• _What is being asked_
What is the number of lines containing the string "part"? Answer with the number only.

• _Collected material_
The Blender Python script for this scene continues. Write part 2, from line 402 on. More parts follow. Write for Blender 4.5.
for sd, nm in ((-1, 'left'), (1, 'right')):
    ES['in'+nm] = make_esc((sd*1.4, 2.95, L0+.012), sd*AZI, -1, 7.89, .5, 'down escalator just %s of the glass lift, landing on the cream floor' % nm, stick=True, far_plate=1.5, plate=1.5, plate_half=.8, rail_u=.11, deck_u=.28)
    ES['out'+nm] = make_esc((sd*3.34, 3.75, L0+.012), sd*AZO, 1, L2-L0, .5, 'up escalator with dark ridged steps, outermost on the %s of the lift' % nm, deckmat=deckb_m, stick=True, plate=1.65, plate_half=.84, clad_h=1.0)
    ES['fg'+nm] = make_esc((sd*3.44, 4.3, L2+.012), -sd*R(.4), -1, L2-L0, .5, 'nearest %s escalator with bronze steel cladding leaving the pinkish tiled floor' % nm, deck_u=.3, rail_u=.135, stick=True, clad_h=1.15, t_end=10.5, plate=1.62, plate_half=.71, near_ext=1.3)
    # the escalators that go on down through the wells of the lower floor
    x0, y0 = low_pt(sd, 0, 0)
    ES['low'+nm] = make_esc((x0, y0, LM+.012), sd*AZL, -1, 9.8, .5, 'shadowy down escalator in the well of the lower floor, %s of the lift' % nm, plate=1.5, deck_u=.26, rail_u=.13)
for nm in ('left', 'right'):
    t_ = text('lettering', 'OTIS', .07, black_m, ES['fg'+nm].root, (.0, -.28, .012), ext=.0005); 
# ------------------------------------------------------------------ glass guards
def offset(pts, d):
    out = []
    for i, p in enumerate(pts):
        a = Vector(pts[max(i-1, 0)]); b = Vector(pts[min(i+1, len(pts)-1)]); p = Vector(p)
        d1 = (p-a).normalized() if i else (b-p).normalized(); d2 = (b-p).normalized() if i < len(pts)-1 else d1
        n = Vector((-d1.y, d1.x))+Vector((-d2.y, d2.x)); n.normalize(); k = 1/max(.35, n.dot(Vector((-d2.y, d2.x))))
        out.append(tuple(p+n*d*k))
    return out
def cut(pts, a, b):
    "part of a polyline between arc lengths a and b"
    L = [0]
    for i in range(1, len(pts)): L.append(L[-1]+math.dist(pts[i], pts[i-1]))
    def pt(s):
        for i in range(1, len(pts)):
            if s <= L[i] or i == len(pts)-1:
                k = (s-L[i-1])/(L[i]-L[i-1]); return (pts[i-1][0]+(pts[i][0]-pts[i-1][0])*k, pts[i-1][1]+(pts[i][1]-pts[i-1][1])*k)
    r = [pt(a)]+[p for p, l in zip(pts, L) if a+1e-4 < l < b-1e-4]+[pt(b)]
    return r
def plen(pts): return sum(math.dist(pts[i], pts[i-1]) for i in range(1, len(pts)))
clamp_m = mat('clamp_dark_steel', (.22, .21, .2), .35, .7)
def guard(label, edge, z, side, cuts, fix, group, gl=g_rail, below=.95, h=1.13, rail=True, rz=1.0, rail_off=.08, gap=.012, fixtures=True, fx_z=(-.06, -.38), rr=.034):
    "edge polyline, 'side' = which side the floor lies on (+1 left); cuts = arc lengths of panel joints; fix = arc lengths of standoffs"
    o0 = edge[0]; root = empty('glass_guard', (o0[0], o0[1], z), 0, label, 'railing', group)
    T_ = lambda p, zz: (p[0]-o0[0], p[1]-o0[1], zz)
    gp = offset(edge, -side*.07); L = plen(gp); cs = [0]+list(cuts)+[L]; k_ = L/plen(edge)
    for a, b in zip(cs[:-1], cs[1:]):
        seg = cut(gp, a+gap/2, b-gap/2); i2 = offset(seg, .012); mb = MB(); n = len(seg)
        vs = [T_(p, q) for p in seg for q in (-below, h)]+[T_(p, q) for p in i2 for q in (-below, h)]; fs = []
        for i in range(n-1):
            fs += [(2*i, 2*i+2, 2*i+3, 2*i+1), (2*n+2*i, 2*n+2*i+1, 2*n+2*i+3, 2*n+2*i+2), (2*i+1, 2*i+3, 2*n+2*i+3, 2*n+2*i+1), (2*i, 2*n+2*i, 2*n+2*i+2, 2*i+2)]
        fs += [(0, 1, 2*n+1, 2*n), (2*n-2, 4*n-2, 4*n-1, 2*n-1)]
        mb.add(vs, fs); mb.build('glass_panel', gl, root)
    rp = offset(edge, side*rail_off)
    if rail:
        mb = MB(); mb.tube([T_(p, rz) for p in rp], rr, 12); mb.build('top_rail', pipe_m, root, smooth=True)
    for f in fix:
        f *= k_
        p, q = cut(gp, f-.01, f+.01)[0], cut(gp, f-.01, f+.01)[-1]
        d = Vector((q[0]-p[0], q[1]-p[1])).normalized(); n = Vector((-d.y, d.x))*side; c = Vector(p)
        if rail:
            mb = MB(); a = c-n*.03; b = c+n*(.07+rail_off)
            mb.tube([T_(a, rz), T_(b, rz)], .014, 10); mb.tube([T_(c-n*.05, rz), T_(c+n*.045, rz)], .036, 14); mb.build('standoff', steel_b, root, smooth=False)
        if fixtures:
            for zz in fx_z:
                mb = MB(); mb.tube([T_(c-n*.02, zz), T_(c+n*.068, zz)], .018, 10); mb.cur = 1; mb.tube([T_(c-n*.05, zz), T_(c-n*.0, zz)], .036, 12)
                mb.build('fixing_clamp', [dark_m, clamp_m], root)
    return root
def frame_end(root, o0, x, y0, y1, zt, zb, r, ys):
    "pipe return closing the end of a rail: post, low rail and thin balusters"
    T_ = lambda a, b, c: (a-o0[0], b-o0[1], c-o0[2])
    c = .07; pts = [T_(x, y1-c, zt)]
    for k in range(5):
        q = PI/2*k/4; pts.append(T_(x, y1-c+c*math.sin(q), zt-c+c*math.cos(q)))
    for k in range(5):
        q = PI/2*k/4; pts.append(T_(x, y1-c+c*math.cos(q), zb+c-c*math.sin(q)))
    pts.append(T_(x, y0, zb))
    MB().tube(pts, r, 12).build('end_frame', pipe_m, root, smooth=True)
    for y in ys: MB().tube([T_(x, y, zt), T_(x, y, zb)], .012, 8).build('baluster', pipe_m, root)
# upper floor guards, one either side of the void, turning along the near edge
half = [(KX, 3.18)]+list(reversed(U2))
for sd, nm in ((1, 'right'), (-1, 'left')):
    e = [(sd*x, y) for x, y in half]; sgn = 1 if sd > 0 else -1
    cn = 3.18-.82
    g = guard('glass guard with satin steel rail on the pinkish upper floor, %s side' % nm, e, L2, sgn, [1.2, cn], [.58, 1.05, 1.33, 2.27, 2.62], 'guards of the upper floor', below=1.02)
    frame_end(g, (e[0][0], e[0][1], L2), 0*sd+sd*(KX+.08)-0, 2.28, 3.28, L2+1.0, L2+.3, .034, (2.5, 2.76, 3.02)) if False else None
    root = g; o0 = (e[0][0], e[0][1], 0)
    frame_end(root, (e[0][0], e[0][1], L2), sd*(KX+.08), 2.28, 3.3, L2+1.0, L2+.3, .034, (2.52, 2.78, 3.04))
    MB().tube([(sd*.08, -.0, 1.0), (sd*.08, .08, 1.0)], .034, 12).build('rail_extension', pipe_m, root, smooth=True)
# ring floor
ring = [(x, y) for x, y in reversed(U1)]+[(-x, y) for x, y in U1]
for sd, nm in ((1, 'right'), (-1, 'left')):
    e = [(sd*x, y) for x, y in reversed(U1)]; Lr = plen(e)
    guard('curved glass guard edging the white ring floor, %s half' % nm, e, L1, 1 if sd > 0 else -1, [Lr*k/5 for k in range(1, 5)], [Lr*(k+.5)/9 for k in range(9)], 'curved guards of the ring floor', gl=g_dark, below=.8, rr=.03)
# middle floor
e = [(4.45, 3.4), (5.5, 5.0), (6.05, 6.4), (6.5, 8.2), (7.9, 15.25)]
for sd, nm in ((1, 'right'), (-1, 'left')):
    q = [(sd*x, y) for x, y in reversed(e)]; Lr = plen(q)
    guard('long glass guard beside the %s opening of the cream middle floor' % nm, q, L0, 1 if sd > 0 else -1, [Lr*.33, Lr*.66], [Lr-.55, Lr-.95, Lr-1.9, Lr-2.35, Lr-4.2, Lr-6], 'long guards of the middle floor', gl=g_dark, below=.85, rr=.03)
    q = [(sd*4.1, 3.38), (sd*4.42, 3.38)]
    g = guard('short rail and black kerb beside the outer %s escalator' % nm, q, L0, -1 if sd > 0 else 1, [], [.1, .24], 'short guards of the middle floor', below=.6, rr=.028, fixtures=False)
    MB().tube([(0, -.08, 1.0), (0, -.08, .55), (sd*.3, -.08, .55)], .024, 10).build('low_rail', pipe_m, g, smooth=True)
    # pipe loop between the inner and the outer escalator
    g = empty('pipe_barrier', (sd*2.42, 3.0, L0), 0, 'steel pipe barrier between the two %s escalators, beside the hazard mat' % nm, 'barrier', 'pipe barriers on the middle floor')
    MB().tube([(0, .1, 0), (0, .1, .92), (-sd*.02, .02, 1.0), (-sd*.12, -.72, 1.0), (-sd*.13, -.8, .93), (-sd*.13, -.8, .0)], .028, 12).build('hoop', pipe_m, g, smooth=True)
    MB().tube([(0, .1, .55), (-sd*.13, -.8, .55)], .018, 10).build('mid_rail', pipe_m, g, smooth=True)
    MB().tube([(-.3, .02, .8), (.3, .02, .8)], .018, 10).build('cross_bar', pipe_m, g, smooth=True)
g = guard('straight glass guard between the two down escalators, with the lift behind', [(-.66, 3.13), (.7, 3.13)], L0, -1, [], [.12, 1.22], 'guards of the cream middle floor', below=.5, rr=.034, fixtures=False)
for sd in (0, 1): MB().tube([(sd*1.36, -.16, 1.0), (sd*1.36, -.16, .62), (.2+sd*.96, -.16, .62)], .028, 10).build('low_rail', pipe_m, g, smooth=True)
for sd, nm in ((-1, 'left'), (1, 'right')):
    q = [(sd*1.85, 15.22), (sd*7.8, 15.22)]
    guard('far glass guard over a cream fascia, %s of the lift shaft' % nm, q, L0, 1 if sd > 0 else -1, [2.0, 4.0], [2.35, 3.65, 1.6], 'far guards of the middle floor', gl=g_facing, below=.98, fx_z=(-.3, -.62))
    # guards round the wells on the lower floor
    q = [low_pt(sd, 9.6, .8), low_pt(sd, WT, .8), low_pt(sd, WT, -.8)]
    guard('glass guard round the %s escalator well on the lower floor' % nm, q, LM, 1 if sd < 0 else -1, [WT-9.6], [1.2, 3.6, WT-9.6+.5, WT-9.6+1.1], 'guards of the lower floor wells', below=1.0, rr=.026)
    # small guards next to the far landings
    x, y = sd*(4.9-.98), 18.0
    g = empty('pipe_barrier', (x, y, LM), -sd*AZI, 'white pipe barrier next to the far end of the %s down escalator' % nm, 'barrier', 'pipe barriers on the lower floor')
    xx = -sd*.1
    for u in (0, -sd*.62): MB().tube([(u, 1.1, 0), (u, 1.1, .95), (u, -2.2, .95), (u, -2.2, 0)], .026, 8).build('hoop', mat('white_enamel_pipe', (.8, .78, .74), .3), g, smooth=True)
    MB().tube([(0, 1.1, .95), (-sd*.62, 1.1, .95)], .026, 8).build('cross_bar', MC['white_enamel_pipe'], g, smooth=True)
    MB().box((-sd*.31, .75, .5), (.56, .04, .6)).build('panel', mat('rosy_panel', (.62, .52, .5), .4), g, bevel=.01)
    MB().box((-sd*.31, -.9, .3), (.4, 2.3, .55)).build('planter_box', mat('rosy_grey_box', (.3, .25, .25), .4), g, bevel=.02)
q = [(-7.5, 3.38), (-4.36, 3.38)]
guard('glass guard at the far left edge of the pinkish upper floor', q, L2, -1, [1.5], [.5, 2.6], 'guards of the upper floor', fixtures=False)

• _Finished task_
2